Imagine being Bryan Blaise, a student of Florida social studies teacher Jerry Buell, who advocated allowing gays to serve in the military -- so that they could be the only ones on the front lines of battle. What was Buell teaching his class about gay people? One imagines it was nothing positive; this is the same man who responded to New York's legalization of same-sex marriage by posting on his Facebook wall that the vote almost made him throw up and by calling same-sex marriage a "cesspool."

There are many remarkable stories that Buell is likely still not teaching, like that of the daughter of migrant workers, Lupe Valdez, a Latina, lesbian Democrat who was elected Sheriff of Dallas County, Tex. Or Atlanta's Alex Wan, who'd endured bullying for being Asian, a geek and gay, and who became the first openly gay Asian American elected in the Deep South.

Why do these omissions matter? First of all, excluding one group makes for incomplete, and therefore inaccurate, history. That should be reason enough. But since it isn't, California passed a law that ensures that contributions by LGBT people are included -- a law that simply joins the existing ones that already ensure that their schools teach about more than white, heterosexual men.

In Georgia, that law was mocked by Dick Yarbrough, a columnist known for his anti-gay tirades, who wrote, "We have a lot of pride in Georgia's history and the last thing we need to know is that some guy we named a county for used to run around at night in hoop skirts ... I don't think our kids could handle that kind of stuff."

What Yarbrough missed is that it is often LGBT youth who struggle most to "handle" their experience in school. Growing up, we look around us to get clues as to what's possible. We look to our parents, teachers and leaders for people whose backgrounds resemble our own. If we find none, or, worse yet, find that "people like us" are demeaned and despised, what does that tell us about who we might become?
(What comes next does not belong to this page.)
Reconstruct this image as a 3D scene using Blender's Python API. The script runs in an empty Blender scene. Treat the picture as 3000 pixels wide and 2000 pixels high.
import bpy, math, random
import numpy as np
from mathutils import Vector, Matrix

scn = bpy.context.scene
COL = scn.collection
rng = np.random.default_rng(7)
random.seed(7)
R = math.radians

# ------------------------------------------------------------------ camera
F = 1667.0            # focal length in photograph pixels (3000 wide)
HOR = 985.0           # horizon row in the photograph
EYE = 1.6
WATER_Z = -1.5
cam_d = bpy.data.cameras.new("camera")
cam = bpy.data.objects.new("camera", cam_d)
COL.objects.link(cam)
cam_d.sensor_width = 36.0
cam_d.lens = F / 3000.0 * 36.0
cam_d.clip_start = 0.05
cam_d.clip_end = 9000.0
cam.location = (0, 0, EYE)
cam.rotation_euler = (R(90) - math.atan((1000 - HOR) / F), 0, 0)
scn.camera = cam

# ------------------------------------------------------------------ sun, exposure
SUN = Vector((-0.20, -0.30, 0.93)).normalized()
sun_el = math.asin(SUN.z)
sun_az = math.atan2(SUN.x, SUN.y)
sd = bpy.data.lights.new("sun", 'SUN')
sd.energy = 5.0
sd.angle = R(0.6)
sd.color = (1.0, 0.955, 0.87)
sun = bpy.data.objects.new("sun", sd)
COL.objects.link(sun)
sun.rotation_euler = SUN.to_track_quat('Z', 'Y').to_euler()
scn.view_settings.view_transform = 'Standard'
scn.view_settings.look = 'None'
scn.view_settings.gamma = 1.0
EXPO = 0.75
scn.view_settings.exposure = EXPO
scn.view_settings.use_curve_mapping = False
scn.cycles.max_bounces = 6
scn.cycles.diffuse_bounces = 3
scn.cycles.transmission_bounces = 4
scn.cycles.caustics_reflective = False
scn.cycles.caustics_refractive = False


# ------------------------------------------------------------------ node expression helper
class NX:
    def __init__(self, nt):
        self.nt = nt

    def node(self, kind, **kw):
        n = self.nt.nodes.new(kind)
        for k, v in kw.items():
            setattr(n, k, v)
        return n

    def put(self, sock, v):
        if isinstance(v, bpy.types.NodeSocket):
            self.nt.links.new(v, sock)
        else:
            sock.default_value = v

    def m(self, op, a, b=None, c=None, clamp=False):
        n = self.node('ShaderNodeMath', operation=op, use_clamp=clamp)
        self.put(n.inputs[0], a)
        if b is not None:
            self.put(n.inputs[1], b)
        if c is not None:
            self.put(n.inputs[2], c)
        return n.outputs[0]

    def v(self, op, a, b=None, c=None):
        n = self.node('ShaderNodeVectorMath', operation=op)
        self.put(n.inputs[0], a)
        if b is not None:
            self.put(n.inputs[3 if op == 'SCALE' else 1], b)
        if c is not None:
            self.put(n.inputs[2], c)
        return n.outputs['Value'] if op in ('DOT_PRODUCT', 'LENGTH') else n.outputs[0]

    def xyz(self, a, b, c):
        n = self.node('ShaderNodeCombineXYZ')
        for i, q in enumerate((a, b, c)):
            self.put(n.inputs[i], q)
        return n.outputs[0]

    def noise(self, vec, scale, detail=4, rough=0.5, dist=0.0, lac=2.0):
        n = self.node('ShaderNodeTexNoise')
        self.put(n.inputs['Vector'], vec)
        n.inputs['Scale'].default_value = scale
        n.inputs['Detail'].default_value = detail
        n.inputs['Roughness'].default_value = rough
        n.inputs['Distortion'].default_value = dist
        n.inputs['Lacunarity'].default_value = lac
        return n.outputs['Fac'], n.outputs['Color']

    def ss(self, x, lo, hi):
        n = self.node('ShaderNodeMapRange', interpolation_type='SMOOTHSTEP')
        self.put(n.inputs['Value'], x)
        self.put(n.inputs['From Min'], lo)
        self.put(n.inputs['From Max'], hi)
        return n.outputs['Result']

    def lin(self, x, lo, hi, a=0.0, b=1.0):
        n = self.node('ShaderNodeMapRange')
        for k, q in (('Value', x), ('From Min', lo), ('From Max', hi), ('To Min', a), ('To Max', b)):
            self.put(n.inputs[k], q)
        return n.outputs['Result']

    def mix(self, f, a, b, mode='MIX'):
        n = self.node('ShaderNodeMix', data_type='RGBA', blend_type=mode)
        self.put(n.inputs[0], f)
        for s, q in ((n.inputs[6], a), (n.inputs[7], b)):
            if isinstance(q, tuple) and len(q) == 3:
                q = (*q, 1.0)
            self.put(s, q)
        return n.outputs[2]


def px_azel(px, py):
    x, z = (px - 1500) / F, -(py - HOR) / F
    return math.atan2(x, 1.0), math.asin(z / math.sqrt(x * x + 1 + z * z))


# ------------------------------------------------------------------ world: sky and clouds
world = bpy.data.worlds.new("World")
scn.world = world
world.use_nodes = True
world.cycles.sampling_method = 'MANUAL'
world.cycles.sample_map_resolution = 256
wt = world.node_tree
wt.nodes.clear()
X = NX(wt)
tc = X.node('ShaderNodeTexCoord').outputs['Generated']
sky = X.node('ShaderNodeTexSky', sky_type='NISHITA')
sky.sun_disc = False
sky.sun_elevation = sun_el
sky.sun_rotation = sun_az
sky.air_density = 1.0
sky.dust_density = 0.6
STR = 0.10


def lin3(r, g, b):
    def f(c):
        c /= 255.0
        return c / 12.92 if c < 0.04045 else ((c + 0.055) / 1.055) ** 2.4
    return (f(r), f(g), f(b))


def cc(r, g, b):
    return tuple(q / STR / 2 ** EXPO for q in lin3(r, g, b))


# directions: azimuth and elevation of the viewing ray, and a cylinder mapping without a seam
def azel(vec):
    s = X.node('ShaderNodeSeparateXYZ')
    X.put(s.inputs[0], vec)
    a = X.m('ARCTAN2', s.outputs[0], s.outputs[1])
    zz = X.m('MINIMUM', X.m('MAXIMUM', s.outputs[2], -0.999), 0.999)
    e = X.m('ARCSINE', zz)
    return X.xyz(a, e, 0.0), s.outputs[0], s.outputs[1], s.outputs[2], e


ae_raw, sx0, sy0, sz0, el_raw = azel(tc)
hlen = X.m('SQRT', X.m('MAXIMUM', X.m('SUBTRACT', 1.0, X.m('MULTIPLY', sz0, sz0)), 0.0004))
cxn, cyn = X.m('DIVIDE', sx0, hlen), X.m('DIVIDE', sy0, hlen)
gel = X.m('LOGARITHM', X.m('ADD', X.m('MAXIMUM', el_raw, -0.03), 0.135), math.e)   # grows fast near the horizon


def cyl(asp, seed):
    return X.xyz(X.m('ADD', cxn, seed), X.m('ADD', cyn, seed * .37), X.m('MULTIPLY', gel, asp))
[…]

That's why it's critical to use LGBT history to show what is possible. In Breaking Through, a documentary I am directing in which openly LGBT elected officials, including Valdez and Wan, share their stories of self-doubt and eventual triumph, Congresswoman Tammy Baldwin tells of a young man who confided that her story saved him from suicide: "You," he said, "helped me realize that I can do anything!"

I know personally how badly LGBT people need role models. One very warm Birmingham spring day years ago, I sat in the car outside my college dorm, listening to tennis star Billie Jean King acknowledge that she was a lesbian. I was transfixed as the story unfolded, unsure as to whether she was a role model or a warning. Realizing that she was only out because she had been outed reinforced my sense that being open was a huge danger to one's personal and professional life.
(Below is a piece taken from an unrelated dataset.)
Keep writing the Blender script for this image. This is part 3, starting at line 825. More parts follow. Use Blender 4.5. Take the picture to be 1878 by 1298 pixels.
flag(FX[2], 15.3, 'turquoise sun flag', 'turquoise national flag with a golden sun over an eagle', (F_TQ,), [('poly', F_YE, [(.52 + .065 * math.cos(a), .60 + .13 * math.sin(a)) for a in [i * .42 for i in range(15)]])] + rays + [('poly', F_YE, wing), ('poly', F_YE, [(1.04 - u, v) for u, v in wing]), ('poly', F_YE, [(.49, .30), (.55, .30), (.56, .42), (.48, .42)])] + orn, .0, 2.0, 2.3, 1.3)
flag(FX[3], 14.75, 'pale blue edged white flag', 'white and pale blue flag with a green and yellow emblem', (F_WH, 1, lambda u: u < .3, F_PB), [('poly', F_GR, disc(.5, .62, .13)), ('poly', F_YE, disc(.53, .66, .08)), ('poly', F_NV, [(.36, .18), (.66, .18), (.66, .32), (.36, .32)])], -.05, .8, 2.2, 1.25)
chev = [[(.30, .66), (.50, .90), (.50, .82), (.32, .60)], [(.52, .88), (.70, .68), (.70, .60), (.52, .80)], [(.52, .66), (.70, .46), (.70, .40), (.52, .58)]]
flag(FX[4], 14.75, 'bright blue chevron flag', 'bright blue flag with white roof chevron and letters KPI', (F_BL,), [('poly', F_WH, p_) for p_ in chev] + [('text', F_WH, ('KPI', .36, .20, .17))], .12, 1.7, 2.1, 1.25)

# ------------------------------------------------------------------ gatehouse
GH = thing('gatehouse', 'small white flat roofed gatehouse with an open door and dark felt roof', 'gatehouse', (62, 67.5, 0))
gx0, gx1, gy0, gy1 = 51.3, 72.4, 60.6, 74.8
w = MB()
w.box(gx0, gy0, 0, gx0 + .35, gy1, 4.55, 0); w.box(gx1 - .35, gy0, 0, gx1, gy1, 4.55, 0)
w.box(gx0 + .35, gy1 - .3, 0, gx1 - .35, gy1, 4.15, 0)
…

Before King, I only knew of two people who were LGBT: my uncle -- who slowly died of drugs, alcohol and loneliness -- and the transgender Renée Richards, who'd been described by one of my basketball teammates as a "freak." It would be another 12 years until I came out. My parents responded, "We don't want you to have a sad life like your uncle."

They weren't being mean: that's all we'd known of gay people.

Even today, there are folks who don't know any better: parents who are afraid for their children, and LGBT kids and even adults who feel they must live their lives in shame and silence.

Yes, enormous strides have been made, culturally, legally and politically. Yet to the young people in rural areas and middle-aged folks trying to keep a job or climb a corporate ladder, Kurt and Blaine's Glee romance is only a Hollywood fantasy.

As LGBT people of all ages return to school and to work, many feel trepidation about their futures. Will they essentially be bullied by their bosses and teachers into staying in the closet? Or will they be shown role models and heroes whose lives offer them hope for their own future?

It shouldn't take a law like the one in California to make it happen, but that -- and the stories told in Breaking Through -- are a good start. "Our kids" not only can "handle" having LGBT role models -- they need them.